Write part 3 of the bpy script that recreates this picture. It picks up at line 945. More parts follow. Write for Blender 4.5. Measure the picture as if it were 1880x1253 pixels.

--

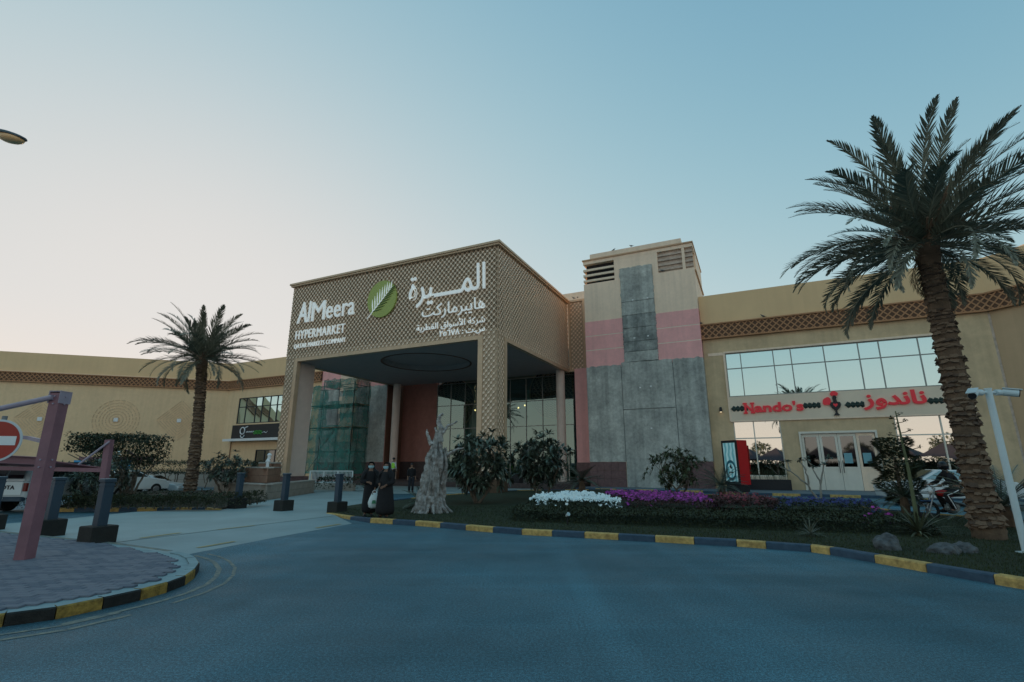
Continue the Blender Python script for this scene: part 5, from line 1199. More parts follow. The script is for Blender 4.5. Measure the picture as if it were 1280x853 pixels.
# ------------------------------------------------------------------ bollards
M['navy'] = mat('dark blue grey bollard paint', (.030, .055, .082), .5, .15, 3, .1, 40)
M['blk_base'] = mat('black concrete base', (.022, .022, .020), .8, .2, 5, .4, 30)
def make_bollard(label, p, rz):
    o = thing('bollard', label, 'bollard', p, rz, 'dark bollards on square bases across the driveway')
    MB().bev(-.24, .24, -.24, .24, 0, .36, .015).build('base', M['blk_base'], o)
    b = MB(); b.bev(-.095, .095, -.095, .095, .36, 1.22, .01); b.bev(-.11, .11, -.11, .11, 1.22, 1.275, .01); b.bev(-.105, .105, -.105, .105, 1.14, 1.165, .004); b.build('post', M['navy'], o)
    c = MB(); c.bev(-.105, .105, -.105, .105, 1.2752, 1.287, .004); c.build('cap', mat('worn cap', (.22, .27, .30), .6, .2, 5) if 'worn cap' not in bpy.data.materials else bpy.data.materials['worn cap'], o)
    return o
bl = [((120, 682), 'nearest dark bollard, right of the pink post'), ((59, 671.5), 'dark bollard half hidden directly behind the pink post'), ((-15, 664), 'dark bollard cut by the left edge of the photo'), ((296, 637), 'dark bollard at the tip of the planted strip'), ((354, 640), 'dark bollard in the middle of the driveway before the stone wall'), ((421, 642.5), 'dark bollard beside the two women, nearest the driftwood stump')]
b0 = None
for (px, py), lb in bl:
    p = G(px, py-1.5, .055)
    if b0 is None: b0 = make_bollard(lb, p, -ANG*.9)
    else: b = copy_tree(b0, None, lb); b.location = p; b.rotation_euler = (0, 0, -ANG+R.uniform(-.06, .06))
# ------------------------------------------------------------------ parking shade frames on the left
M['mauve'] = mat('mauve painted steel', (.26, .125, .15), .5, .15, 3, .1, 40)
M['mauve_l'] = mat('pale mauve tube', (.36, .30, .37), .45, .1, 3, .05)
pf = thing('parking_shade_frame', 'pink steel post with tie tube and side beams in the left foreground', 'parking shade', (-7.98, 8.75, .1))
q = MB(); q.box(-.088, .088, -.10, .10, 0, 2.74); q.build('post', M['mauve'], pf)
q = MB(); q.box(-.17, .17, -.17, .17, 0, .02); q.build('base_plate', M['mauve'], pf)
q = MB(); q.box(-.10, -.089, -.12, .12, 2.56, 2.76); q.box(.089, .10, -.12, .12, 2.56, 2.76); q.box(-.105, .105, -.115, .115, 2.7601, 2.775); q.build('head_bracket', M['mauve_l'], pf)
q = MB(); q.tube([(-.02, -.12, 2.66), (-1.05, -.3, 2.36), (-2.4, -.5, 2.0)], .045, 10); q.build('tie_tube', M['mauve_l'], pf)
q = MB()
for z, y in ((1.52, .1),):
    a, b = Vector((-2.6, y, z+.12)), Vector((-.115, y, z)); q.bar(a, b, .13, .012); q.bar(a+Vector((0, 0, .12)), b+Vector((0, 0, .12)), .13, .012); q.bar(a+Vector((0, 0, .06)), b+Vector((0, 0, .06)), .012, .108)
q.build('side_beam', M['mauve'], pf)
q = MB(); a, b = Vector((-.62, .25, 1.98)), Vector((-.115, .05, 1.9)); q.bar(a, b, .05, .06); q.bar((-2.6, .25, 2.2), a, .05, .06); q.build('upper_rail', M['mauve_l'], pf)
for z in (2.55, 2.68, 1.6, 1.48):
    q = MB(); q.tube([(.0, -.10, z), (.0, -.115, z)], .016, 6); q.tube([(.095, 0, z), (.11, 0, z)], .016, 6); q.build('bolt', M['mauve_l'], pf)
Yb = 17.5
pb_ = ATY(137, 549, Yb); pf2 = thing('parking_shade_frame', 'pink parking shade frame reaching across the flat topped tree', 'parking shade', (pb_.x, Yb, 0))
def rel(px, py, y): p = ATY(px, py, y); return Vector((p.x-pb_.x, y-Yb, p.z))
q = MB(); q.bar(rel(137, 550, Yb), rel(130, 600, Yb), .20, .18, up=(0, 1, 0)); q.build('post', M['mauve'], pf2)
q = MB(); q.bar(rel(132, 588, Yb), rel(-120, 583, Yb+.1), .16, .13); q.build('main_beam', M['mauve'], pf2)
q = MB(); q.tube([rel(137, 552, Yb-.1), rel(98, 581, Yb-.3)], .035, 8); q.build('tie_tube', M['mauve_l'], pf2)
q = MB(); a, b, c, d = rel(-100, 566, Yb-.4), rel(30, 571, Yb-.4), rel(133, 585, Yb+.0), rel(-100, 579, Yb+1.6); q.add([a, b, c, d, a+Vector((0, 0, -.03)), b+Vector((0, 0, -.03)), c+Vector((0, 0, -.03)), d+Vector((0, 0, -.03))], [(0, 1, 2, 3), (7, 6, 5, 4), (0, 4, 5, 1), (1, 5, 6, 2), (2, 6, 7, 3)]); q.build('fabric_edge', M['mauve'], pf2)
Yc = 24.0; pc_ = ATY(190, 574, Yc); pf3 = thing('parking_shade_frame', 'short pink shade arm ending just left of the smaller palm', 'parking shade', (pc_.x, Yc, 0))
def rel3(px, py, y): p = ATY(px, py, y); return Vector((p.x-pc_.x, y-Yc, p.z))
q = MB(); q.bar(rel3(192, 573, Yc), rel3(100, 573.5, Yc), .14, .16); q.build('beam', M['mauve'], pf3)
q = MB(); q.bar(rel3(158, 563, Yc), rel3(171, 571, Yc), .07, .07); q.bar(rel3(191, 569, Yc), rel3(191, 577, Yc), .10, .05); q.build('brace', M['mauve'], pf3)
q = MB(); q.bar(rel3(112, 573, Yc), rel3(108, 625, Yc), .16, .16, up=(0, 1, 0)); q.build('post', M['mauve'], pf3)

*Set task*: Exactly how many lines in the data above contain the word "pixels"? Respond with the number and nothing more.

*Answer to this exercise*: 2